### What needs to be done
Report all lines from the entries below in which "picks" appears.

>> START Material shown

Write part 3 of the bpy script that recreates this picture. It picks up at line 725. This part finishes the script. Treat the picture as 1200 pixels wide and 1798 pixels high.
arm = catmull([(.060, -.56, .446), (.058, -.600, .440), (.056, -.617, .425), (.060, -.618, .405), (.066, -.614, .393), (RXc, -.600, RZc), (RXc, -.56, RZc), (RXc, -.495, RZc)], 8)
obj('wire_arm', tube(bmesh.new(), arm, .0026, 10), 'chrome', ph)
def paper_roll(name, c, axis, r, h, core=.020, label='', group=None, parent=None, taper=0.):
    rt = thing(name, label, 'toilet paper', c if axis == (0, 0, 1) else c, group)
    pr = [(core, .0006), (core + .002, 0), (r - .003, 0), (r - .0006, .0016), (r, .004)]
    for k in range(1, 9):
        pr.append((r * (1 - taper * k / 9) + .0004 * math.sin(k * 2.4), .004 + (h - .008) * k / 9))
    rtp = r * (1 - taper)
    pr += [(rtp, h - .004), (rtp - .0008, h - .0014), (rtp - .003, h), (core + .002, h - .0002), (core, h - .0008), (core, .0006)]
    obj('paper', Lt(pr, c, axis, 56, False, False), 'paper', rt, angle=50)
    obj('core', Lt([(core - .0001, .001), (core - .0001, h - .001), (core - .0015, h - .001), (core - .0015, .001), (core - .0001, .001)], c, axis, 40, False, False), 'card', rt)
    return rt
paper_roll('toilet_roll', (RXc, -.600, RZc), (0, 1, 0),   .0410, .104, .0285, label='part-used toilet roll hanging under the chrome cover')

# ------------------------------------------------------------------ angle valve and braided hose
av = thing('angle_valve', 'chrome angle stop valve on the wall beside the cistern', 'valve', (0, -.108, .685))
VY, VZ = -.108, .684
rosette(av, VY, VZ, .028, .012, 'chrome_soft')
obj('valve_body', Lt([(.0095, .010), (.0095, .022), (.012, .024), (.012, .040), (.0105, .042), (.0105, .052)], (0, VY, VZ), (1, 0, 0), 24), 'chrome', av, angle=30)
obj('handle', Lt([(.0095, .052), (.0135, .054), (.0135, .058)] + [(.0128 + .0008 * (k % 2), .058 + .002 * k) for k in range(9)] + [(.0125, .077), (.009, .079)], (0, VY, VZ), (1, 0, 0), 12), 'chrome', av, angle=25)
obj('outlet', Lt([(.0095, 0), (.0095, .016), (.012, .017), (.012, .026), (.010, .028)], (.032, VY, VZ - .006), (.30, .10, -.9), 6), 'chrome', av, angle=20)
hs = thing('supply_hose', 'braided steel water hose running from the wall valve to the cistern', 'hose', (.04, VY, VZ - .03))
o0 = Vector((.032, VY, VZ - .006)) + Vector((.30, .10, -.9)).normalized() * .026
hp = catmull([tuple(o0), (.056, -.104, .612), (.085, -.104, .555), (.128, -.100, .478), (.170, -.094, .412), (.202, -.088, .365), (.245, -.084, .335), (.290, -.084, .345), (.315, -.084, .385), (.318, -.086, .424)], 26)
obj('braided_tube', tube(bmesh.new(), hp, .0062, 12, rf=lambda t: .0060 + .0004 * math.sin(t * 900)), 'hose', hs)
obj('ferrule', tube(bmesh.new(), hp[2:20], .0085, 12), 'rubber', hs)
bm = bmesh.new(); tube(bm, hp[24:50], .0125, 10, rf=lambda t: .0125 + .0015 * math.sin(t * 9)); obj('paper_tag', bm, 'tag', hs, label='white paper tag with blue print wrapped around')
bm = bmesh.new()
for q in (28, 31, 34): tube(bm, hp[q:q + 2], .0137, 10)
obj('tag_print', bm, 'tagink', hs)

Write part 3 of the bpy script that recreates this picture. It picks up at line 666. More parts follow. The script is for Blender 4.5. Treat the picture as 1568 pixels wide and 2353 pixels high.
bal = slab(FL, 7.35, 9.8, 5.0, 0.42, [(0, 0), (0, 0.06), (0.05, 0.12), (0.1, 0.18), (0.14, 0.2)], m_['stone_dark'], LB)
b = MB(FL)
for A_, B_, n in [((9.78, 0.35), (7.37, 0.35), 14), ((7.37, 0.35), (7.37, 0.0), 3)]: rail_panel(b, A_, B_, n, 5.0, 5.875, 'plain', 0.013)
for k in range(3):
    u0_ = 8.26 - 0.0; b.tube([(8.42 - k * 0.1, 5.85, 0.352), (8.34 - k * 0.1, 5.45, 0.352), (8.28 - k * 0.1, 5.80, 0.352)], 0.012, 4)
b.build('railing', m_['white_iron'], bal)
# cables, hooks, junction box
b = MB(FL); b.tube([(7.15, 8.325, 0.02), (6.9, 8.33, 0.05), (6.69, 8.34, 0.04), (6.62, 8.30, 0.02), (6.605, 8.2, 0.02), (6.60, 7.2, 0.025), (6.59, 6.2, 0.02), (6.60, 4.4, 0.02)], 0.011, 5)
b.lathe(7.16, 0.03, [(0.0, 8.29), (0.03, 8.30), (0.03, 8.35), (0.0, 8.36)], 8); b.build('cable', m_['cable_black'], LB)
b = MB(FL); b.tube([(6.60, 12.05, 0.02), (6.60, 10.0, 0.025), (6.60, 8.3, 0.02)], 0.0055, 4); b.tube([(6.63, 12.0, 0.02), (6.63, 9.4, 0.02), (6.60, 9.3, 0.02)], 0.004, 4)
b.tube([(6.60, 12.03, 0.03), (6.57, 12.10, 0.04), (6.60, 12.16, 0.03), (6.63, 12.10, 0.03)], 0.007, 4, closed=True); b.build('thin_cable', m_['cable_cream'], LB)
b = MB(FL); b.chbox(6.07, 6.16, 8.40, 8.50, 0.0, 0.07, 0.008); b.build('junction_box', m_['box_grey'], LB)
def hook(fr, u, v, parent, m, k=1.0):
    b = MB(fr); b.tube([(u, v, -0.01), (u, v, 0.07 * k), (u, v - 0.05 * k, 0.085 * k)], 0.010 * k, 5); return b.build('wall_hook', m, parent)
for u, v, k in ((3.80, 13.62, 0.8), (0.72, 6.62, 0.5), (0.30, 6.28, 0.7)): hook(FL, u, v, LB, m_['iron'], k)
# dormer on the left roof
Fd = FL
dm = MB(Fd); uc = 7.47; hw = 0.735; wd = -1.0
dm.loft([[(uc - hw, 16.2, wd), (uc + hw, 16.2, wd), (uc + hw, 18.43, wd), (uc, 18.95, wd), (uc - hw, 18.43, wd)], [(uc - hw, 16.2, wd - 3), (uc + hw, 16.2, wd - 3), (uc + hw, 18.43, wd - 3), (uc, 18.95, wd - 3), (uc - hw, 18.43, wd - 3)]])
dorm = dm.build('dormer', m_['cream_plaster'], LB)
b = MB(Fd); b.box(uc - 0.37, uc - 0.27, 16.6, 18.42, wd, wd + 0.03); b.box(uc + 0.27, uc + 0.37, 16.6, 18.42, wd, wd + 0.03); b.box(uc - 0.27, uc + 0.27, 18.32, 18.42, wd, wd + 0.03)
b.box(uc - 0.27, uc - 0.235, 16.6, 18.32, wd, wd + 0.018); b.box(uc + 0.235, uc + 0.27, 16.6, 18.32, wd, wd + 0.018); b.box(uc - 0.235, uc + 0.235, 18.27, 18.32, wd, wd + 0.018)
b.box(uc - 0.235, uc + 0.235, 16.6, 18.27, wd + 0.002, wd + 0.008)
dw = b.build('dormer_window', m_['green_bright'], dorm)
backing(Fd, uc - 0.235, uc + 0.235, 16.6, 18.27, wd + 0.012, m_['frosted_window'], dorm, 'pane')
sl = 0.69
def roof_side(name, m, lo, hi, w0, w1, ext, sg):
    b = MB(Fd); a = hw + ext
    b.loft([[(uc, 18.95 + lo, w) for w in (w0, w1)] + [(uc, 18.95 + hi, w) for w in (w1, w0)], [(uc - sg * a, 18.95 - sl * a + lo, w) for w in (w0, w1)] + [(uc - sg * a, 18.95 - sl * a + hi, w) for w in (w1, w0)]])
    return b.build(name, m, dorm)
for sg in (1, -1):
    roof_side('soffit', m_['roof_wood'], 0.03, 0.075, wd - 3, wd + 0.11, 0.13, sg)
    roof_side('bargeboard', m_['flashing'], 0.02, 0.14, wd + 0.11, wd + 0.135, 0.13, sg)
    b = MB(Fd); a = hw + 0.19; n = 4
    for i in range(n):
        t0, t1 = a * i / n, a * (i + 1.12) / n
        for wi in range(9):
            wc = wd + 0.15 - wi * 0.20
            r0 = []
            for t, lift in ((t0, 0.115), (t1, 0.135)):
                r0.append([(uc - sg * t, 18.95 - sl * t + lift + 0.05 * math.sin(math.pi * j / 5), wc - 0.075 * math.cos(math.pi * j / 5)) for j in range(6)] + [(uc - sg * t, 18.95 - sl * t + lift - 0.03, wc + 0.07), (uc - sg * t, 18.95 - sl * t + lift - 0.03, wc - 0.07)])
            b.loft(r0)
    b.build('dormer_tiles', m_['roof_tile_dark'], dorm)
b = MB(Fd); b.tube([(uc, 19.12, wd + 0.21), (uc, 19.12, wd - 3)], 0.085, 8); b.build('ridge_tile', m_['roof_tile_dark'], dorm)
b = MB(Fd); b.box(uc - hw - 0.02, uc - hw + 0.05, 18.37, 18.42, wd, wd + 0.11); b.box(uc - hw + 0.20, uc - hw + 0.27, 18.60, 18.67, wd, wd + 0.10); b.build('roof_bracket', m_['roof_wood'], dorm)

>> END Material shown

### Written solution
Write part 3 of the bpy script that recreates this picture. It picks up at line 725. This part finishes the script. Treat the picture as 1200 pixels wide and 1798 pixels high.
Write part 3 of the bpy script that recreates this picture. It picks up at line 666. More parts follow. The script is for Blender 4.5. Treat the picture as 1568 pixels wide and 2353 pixels high.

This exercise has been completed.